▸ **Set task**
Write the material out again exactly.

=======

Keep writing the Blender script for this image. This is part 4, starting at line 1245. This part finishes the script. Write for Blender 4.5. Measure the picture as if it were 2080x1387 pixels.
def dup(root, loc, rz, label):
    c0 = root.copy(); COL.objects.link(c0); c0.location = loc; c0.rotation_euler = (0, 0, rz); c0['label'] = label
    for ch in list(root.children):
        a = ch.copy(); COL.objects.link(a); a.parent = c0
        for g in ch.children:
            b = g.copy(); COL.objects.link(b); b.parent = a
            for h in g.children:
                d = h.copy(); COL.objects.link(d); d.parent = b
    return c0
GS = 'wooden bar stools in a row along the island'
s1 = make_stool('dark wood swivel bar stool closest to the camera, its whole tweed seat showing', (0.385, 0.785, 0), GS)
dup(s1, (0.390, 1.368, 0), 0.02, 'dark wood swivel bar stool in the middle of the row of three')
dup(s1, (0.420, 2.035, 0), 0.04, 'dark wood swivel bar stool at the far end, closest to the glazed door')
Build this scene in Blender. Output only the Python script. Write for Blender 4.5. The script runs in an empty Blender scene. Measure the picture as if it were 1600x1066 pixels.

=======

▸ **Exercise answer**
Keep writing the Blender script for this image. This is part 4, starting at line 1245. This part finishes the script. Write for Blender 4.5. Measure the picture as if it were 2080x1387 pixels.
def dup(root, loc, rz, label):
    c0 = root.copy(); COL.objects.link(c0); c0.location = loc; c0.rotation_euler = (0, 0, rz); c0['label'] = label
    for ch in list(root.children):
        a = ch.copy(); COL.objects.link(a); a.parent = c0
        for g in ch.children:
            b = g.copy(); COL.objects.link(b); b.parent = a
            for h in g.children:
                d = h.copy(); COL.objects.link(d); d.parent = b
    return c0
GS = 'wooden bar stools in a row along the island'
s1 = make_stool('dark wood swivel bar stool closest to the camera, its whole tweed seat showing', (0.385, 0.785, 0), GS)
dup(s1, (0.390, 1.368, 0), 0.02, 'dark wood swivel bar stool in the middle of the row of three')
dup(s1, (0.420, 2.035, 0), 0.04, 'dark wood swivel bar stool at the far end, closest to the glazed door')
Build this scene in Blender. Output only the Python script. Write for Blender 4.5. The script runs in an empty Blender scene. Measure the picture as if it were 1600x1066 pixels.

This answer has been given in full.